Od Don Kichota do Człowieka z La Manchy

W zimowy wieczór można siedzieć w domu w ciepłym fotelu albo wybrać się na przykład do filharmonii. Nie byłoby w tym nic dziwnego, gdyby fotel nie znajdował się w Warszawie, a filharmonia w Łodzi. Oczywiście dla Trubadurowców żadna odległość nie jest straszna, zwłaszcza, gdy wyrusza się w dobrym towarzystwie. Dlatego teraz mogę napisać kilka słów na temat ciekawego, karnawałowego – w znacznej części – koncertu, którego miałam okazję wysłuchać w Łódzkiej Filharmonii: w cyklu Ars Cameralis znalazł się recital Zbigniewa Maciasa zatytułowany Od pieśni rycerskiej do szanty. Miał się odbyć – jak i inne z tej serii – w Sali Kameralnej, ale ze względu na duże zainteresowanie został przeniesiony do Sali Koncertowej filharmonii. W pierwszej części znalazły się Cztery sonety miłosne Bairda do słów Szekspira oraz Trzy pieśni Don Kichota do Dulcynei i Trzy pieśni hebrajskie Ravela. Szczególne wrażenie wywarła na mnie interpretacja pierwszego z cykli, pełna jednocześnie namiętności i skupienia. Mniej przekonały mnie Pieśni Don Kichota do Dulcynei – zwłaszcza Pieśń przy kielichu wydała mi się aż nadto „biesiadna”.

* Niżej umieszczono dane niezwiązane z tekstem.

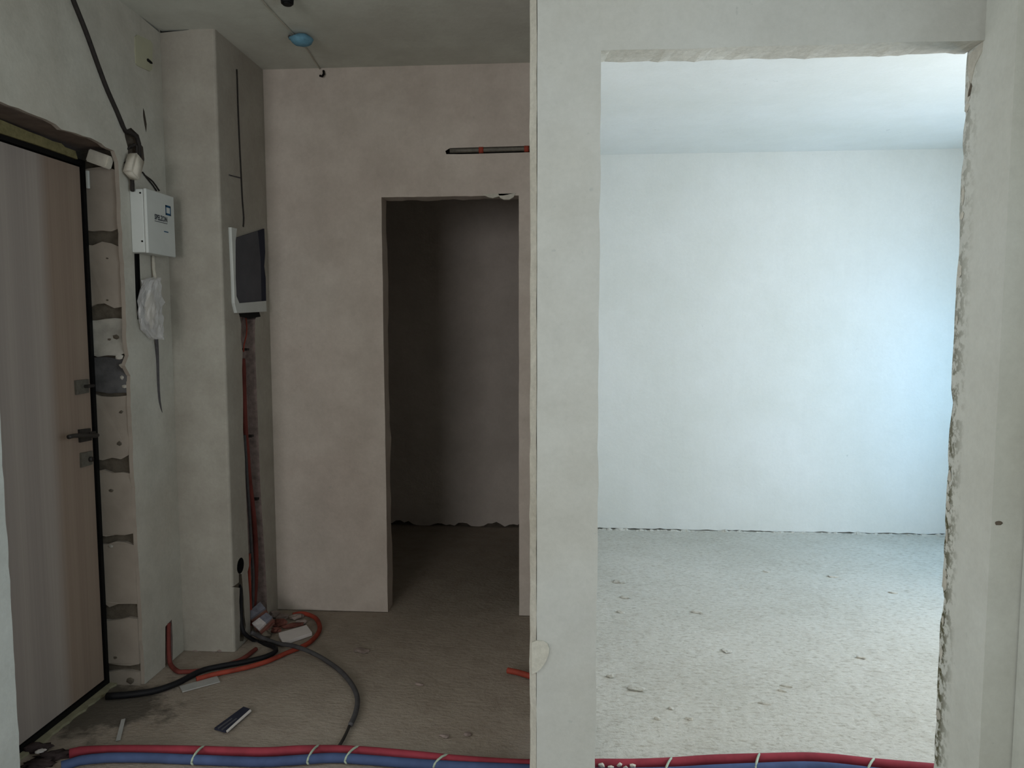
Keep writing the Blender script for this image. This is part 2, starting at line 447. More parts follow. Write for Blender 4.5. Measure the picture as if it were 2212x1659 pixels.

W drugiej części artysta zaprezentował kompozycje z lżejszego repertuaru, między innymi W taki piękny wieczór Rodgersa, Kochałem Panią Szeremietiewa czy – porywająco wykonany – Śnić sen z Człowieka z La Manchy. Na bis zabrzmiały: Gdybym był bogaczem Bocka, Juliszka z musicalu Błękitna maska Raymonda i – zapowiadana w tytule koncertu – szanta Duży Ruski z tekstem Maciasa. Poszczególne utwory były wykonywane z towarzyszeniem zmieniających się kolejno akompaniatorów: gitarzysty Marcina Czarneckiego, pianistów Ewy Szpakowskiej i Adama Manijaka (oraz zespołu muzycznego pod jego kierunkiem). W drugiej części koncertu baryton śpiewał do mikrofonu, co – choć znajdowało uzasadnienie w wykonywanym repertuarze – momentami powodowało nadmierne wzmocnienie głosu.

Koncert i całą wyprawę można zaliczyć do udanych, zwłaszcza że były okazją do zwiedzenia nowego budynku Filharmonii Łódzkiej, którego budowę obserwowaliśmy, bywając w Łodzi przy różnych, ale zawsze bardzo kulturalnych, okazjach.